When we teach kids that emotions should feel a specific way, we unintentionally confuse kids whose bodies don’t match that description.

They wait for their stomach to growl to know they’re hungry. Meanwhile, they’re missing their own body’s unique signals. 

Oftentimes, you will hear experts say that many autistic individuals have low interoceptive awareness. This has actually led me to wonder – Is it truly have low awareness, or is it that neurodivergent individuals just experience these things differently than the neurotypical experience and have never had their experiences validated? 

Try this instead:

Help kids explore how their unique body feels. 

Start with body signals, not emotion labels.

  • “What do you notice in your body right now?”
  • “Where do you feel that?”
  • “Is that the same feeling as yesterday, or different?”

Let kids figure out what emotion words mean based on their own patterns of body signals.

You can find more interoception activities and games to help with this here.

Why This Matters So Much

We’re focused on getting kids to have “good behavior” and self-regulate. We use behavior charts, token economies, consequences, all sorts of compliance-based strategies trying to get kids to “listen”.

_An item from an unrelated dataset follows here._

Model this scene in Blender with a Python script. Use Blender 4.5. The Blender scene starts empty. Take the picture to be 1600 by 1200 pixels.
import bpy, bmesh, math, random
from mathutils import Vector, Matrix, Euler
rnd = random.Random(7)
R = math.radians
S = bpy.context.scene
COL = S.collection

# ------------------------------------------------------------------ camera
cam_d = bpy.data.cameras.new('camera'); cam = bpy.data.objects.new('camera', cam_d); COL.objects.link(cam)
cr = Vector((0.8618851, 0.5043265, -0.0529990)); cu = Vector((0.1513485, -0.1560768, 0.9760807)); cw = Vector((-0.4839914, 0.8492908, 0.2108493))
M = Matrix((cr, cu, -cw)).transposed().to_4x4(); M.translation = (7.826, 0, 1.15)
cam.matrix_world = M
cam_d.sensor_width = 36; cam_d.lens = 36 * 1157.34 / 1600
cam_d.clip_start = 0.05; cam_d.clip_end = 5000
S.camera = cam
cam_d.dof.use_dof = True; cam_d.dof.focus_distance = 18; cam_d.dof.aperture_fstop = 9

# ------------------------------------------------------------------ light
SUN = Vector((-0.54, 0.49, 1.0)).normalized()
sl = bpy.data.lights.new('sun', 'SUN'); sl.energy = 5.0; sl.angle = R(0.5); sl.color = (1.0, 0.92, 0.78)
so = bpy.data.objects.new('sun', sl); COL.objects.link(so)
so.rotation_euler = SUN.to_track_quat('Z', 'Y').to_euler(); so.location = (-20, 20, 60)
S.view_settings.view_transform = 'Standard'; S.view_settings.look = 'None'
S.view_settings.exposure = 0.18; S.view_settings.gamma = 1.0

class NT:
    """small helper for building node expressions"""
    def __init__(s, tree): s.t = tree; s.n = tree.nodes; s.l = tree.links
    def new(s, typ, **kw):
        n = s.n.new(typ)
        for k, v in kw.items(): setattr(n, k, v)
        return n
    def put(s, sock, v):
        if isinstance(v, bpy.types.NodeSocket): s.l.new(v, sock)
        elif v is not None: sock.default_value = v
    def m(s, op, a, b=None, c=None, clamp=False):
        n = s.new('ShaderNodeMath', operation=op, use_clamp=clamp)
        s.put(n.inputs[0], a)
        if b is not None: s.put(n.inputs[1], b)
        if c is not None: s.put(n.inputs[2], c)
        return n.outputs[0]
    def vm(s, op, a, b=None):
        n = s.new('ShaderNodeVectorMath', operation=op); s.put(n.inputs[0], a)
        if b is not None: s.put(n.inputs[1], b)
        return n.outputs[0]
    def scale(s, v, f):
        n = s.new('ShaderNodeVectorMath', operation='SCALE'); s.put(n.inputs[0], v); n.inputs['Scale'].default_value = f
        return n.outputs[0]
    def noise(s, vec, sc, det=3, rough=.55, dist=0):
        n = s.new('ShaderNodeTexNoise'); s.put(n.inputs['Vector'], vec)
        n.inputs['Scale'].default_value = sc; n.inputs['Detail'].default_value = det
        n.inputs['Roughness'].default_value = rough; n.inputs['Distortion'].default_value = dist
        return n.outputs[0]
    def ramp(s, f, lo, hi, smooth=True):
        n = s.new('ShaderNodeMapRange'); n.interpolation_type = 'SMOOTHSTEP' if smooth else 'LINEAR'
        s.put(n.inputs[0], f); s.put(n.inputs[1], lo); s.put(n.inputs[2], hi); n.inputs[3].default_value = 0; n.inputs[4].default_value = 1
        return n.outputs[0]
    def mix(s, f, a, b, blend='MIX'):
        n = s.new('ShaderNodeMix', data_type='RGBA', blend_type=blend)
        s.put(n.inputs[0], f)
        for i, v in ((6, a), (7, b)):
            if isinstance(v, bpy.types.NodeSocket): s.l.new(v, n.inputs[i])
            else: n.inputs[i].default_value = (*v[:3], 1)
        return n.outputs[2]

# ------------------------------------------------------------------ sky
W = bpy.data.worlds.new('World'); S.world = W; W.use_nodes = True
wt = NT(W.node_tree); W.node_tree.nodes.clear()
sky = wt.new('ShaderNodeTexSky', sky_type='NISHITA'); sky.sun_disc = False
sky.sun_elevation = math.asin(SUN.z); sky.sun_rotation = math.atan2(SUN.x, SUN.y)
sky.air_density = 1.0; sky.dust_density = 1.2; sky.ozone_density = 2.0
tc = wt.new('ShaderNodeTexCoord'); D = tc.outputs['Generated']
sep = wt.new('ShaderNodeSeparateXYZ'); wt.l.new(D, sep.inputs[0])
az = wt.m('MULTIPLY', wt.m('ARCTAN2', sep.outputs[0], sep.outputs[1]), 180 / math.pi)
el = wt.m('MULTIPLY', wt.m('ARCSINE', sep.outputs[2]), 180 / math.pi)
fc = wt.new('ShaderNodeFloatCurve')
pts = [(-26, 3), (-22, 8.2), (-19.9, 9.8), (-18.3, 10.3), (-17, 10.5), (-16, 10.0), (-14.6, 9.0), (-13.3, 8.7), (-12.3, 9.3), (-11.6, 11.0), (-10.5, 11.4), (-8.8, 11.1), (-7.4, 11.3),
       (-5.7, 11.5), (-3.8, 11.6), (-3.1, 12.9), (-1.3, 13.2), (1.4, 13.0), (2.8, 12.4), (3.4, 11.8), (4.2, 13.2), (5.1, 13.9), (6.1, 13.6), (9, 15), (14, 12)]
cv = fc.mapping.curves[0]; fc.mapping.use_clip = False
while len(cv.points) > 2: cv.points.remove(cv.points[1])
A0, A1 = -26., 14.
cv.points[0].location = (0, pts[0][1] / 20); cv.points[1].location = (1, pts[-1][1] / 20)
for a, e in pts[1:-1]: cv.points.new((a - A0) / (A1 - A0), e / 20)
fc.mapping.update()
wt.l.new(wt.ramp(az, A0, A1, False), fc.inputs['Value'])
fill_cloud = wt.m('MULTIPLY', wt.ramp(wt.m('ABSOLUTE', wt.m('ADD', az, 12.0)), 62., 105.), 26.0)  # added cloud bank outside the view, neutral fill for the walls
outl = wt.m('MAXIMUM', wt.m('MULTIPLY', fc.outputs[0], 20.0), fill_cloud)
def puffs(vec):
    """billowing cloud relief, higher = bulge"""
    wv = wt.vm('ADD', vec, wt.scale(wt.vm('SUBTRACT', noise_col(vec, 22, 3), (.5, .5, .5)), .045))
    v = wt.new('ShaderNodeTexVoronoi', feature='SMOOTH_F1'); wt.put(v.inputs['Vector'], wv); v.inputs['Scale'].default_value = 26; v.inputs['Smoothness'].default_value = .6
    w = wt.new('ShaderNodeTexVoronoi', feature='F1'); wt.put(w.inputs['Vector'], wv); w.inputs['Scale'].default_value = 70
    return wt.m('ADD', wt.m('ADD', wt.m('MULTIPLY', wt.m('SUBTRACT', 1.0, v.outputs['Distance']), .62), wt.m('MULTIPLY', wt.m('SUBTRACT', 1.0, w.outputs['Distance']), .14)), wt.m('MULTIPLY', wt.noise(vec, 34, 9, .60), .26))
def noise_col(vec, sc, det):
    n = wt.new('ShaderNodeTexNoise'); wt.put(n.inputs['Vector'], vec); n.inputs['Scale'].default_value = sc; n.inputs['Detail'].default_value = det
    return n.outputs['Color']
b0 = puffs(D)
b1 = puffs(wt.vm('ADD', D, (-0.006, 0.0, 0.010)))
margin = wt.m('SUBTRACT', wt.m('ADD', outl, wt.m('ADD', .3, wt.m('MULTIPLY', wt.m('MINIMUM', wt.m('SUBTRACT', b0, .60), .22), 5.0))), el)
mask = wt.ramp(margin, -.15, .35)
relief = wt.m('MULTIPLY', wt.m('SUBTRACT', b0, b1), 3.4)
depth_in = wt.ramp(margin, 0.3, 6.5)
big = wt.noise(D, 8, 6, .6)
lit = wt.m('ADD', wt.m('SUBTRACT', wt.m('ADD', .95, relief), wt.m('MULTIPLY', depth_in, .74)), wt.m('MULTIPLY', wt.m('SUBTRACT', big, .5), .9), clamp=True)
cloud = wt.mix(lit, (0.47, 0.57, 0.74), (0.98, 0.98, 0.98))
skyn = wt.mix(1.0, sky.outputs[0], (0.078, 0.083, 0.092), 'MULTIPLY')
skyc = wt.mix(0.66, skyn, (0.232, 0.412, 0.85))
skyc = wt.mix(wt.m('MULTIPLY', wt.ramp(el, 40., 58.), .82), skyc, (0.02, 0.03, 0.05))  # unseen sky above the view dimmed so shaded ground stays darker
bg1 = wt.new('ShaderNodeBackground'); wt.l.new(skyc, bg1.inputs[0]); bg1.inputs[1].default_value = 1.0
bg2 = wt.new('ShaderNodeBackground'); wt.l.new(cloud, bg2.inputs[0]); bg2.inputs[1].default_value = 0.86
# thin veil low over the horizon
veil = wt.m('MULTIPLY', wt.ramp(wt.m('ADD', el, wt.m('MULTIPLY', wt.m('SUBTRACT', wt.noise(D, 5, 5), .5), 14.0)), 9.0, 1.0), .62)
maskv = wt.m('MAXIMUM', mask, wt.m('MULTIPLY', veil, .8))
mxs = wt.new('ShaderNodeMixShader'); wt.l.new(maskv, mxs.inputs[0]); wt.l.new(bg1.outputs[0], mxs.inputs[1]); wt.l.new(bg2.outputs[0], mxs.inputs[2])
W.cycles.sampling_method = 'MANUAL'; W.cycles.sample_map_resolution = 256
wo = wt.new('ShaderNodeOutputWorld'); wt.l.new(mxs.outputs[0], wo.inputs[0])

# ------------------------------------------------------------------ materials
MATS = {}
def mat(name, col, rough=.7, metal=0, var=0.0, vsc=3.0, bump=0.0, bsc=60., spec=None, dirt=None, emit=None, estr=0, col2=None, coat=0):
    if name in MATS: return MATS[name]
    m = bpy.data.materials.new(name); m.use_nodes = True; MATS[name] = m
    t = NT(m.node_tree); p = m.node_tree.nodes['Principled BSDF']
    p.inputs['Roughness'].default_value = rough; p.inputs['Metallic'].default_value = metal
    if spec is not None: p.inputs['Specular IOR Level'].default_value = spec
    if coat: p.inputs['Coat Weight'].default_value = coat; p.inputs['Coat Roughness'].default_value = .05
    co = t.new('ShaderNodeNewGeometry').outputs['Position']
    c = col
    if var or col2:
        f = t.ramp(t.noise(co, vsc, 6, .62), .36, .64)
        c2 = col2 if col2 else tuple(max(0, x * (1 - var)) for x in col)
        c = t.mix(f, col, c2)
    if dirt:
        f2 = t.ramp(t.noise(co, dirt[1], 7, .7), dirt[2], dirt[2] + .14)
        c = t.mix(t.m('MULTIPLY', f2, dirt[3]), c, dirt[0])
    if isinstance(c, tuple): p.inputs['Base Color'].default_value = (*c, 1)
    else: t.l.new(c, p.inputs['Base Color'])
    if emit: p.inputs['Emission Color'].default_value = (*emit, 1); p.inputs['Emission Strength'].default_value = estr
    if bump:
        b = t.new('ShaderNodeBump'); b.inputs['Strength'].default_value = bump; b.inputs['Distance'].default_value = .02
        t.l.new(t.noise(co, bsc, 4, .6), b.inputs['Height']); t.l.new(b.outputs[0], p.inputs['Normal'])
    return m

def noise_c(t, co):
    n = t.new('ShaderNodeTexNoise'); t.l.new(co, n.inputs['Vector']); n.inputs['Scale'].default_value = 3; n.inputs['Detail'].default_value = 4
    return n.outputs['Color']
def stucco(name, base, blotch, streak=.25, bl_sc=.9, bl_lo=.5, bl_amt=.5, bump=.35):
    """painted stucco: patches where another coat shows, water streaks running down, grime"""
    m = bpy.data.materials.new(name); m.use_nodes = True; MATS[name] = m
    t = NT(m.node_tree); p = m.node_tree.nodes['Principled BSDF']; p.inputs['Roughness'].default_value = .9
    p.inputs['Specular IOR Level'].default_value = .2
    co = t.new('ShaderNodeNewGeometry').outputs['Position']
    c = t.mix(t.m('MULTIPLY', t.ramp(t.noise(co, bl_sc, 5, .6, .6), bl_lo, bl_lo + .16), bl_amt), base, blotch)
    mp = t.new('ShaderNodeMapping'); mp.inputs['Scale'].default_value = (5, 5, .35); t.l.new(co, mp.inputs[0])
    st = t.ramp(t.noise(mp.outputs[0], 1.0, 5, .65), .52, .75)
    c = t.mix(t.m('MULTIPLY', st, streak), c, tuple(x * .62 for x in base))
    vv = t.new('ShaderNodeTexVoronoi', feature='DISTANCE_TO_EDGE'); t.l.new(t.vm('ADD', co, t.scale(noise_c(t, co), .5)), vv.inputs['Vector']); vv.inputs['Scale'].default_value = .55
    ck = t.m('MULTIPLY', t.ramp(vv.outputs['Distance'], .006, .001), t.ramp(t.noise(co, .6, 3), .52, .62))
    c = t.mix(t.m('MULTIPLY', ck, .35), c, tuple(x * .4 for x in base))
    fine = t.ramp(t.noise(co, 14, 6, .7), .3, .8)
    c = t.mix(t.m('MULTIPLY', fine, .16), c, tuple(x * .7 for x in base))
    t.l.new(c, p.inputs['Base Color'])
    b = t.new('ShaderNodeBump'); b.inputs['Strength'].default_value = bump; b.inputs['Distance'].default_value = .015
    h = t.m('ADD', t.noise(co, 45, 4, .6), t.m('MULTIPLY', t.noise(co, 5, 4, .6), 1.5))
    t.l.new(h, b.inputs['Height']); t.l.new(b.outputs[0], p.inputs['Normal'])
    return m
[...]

But in the process, we destroy the thing kids actually need in order to self-regulate: interoceptive awareness.

Kids need to notice their body signals, understand what those signals mean, know what their body needs, and then take that needed action. That’s how self-regulation works.

When we teach them to ignore their body signals, override their internal experience, and comply with external rules no matter what their body is telling them – we make self-regulation so much harder.

The time you spend being curious with kids about what’s happening inside their bodies isn’t wasted time. It’s exactly what they need to eventually regulate themselves.

Infographic titled '4 Ways You're Accidentally Teaching Kids to Ignore Their Body Signals' on a dark teal background with emoji icons showing different emotions in the top left corner. Four pink rounded rectangles list: 1. Rigid Rules that Override Body Cues & Comfort, 2. Labeling Their Emotions for Them, 3. Dismissing What They're Experiencing, 4. Teaching Them How Emotions 'Should' Feel. Bottom text reads '+ What to Do Instead' with He's Extraordinary logo.

What You Can Do Differently

Nobody’s perfect at this. And you don’t need to get it perfect to have a positive impact on your kid.

But, when we know better, we can do better.

Here’s some things you can do to build interoceptive awareness:

Get Curious, Not Controlling

When a kid is struggling or showing behaviors that feel challenging, pause. Take a breath.

Ask yourself:

  • What might be happening in their body right now?
  • What might they need?
  • What is their body trying to tell us?

A child who has been on this earth for three, or six, or nine years is not trying to make your life difficult. They’re experiencing something difficult. That struggle deserves curiosity. 

In fact, even adults deserve curiosity, a lot of us have grown up ignoring our body signals, too. 

Make Rules More Flexible

When you can, create rules that let kids make decisions about their own comfort.

Instead of “if you bring a coat, you must wear it outside,” try “you can decide how many layers to wear based on how your body feels.”

Instead of “everyone sits crisscross applesauce,” try “find a way to sit that is comfortable and helps your body focus.”

Instead of “you have to finish your plate,” try “eat until your body tells you you’re done.”

These small shifts give kids practice listening to their bodies and making decisions about what they need.

Ask Questions Instead of Making Statements

Instead of labeling or dismissing, ask questions that help kids tune into their own experience.

  • What are you noticing in your body?
  • What does your body need right now?
  • Is this feeling the same as before, or different?
  • What usually helps when you notice this feeling?

These questions teach kids to tune in and pay attention to their bodies and trust what their bodies are telling them.

Model Your Own Body Awareness

Talk about your own body signals out loud. Show kids that listening to your body is normal and important.

  • “This room is too loud for me. I need to step outside for a minute.”
  • “The lights are giving me a headache. I’m going to dim them.”
  • “My body is telling me I need to move. Want to take a quick walk with me?”

When kids see adults listening to their own bodies, they learn that body signals matter and deserve attention.

You can even ask them how their experience relates to yours “This music is too loud for me, is it the same for you, or different?”. This helps kids think about their own experiences and also start understanding that everyone experiences things differently and has different sensory preferences. 

Trust Kids More

We say we want kids to learn self-advocacy, responsibility, and self-regulation.

But then we give them almost no chances to actually practice it.

Letting kids make small decisions about their own comfort is how they develop interoception, autonomy, and self-advocacy.

If we trust kids to listen to their bodies more often, they will. They’re actually pretty good at it when we give them the chance.

Changing these patterns doesn’t require a curriculum, or a program, or hours of extra time.

What it requires is changing our language, our assumptions, and our approach to kids’ internal experiences.

Remember that curiosity we naturally have with babies? The wondering what they need, trying different solutions, staying present with them through discomfort?

Older kids need that too.

When we approach kids’ struggles with curiosity instead of control, we give them the gift of learning to trust their own bodies. We help them develop the interoceptive awareness they need to regulate themselves, understand their emotions, and advocate for their needs.

That foundation will serve them for their entire lives.

So the next time a kid gets up from their seat, removes their coat, says “this is too loud,” or shows any other sign that their body is communicating something – pause.

Be curious.

Ask what their body might need instead of telling them to ignore it.